The effort is the latest example of asset managers' ongoing efforts to improve their websites and educational outreach as traditional sales pitches carry less weight with advisers armed with reams of information from third-party sources.

Last summer, Fidelity hired Archan K. Basu, who previously led portfolio construction efforts for JPMorgan Chase & Co.'s private bank, to lead the Portfolio Construction Guidance Team.

When asked how they could benefit from the team's efforts, advisers said they needed more help “modeling the fixed-income part of their portfolio,” according to Bob Litle, a senior executive with Fidelity, whose responsibilities include overseeing wholesalers who recommend Fidelity mutual funds and other investment products to financial advisers.

“What's latent in some of their questions is the view that rates may go up from here,” Mr. Litle said.

Investors are awaiting higher interest rates as the Federal Reserve reduces its historic levels of bond purchases in light of economic growth.

Mr. Litle said a tool that allows advisers to create specific bond-exposure choices might do warranted damage to a simplistic view that all bonds will inevitably suffer in a rising-rate environment.

“A lot of people's instinct is, 'I'm going to lose money on bonds if rates go up,'” he explained. “It's tricky even when you understand bond math. It's not simple, and it's not easy to do in your head, even if you are an expert.”

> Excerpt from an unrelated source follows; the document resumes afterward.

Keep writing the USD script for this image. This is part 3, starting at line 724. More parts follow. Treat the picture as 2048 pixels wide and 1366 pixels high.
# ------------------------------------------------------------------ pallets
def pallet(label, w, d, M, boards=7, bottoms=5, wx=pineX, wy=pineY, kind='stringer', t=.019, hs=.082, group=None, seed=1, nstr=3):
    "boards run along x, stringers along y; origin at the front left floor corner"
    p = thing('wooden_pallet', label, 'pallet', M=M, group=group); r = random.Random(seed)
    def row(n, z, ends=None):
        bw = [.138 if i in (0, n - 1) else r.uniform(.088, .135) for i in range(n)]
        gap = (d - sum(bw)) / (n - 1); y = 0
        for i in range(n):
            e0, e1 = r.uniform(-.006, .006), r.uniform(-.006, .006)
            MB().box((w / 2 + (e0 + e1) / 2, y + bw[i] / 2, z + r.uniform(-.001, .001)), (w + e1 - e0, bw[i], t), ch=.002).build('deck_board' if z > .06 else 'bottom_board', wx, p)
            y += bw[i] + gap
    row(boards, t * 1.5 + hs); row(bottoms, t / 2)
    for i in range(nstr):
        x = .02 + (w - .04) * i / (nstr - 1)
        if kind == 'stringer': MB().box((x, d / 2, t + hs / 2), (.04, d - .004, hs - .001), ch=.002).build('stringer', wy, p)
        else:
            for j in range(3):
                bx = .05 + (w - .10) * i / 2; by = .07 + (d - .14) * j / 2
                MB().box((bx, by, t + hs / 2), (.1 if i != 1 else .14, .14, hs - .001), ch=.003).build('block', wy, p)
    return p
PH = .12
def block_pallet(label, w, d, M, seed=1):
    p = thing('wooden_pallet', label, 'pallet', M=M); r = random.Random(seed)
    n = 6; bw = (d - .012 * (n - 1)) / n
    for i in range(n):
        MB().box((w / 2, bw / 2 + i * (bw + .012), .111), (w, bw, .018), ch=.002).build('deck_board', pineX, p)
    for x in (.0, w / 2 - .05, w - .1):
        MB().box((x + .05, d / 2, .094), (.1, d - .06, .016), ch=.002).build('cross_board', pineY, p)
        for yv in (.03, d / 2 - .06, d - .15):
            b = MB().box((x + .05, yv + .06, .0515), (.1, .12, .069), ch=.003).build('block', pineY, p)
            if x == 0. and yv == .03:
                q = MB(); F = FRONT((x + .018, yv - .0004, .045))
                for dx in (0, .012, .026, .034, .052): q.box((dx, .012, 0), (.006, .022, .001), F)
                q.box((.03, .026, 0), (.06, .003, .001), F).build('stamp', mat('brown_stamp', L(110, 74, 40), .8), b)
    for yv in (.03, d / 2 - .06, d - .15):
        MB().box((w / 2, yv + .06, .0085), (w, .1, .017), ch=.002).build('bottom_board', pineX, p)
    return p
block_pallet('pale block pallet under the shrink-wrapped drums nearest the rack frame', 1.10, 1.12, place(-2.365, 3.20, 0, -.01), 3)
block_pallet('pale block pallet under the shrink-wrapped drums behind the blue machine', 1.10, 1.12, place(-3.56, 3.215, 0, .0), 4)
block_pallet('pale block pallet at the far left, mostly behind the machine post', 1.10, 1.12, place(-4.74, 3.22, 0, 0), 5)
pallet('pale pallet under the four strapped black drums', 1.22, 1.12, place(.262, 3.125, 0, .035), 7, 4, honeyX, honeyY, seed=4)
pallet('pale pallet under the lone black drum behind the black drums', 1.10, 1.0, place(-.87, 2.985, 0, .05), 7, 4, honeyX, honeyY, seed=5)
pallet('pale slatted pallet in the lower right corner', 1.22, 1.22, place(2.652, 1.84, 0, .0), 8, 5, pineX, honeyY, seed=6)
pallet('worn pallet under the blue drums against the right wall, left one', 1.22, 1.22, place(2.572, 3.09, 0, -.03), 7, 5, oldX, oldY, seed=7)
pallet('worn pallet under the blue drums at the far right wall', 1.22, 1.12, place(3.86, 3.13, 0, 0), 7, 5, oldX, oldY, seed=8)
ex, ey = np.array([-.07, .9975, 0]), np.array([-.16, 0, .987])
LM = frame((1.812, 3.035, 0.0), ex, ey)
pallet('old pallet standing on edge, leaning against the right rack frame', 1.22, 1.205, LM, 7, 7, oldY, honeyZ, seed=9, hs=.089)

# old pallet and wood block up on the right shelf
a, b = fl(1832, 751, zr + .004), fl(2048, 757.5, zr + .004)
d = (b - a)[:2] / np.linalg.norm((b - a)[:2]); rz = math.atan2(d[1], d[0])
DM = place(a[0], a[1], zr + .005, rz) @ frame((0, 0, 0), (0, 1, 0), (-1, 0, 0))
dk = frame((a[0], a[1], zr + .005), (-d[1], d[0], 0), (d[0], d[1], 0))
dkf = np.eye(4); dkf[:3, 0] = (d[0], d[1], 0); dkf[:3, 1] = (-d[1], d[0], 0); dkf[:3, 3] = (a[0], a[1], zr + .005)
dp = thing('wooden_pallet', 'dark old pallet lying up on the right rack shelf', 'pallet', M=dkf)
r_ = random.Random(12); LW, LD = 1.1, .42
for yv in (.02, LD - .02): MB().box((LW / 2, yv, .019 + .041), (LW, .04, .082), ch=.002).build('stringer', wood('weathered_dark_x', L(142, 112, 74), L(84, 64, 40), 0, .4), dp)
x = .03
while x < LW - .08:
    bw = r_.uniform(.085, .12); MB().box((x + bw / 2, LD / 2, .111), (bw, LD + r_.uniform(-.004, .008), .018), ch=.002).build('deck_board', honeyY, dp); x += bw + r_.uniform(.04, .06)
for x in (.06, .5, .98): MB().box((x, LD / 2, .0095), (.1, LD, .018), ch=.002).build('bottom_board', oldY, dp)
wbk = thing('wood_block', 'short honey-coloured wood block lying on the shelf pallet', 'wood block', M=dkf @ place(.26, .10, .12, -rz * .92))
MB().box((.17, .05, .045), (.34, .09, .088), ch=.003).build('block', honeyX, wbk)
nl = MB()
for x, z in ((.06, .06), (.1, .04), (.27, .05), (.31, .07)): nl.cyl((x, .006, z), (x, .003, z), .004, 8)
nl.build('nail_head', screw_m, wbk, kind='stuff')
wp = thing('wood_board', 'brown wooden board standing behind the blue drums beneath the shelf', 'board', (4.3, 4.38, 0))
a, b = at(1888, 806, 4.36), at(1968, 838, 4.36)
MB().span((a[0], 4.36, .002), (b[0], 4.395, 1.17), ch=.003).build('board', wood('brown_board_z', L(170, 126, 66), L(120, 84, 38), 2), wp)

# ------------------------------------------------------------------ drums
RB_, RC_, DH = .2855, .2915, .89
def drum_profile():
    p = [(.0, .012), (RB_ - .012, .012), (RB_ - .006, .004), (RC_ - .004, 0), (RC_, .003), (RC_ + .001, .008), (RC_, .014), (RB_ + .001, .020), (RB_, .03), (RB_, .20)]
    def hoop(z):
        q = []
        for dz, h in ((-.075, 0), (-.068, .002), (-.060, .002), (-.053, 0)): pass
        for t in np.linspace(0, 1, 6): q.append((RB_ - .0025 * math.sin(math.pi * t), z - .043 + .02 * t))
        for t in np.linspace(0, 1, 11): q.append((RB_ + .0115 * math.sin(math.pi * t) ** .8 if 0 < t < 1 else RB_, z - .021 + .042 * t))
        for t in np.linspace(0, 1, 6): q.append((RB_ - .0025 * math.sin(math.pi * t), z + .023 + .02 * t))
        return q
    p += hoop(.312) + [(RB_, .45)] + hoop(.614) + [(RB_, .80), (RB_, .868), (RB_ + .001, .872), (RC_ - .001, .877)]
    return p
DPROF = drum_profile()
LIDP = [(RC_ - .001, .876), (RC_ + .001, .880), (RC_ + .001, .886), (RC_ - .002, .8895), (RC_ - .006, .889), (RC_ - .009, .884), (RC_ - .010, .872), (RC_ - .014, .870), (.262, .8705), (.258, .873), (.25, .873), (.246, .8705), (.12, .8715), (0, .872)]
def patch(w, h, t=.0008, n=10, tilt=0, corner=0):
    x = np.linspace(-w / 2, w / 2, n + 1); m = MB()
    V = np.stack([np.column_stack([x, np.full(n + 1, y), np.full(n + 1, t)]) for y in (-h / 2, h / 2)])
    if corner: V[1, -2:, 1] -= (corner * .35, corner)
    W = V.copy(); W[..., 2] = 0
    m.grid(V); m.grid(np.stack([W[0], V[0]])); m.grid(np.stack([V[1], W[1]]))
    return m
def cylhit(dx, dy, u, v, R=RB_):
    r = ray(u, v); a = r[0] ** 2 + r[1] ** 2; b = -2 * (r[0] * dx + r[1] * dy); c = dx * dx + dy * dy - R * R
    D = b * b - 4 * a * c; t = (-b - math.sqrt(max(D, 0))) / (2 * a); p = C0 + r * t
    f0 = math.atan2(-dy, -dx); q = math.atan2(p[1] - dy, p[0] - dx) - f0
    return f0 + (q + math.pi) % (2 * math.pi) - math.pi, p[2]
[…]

The calculator shows advisers how time horizons and the relationship between return and duration might affect portfolios with different bond-sector exposure, Mr. Litle said. It shows potential yield, percent return, duration and volatility, along with some more advanced features.

The tool, which is free, does not recommend or analyze specific products.

“It's incumbent on us to make sure we're offering this help in a way where advisers will benefit from it separate from whether they choose any Fidelity solutions,” Mr. Litle said. “We hope we will earn a place in their portfolios.”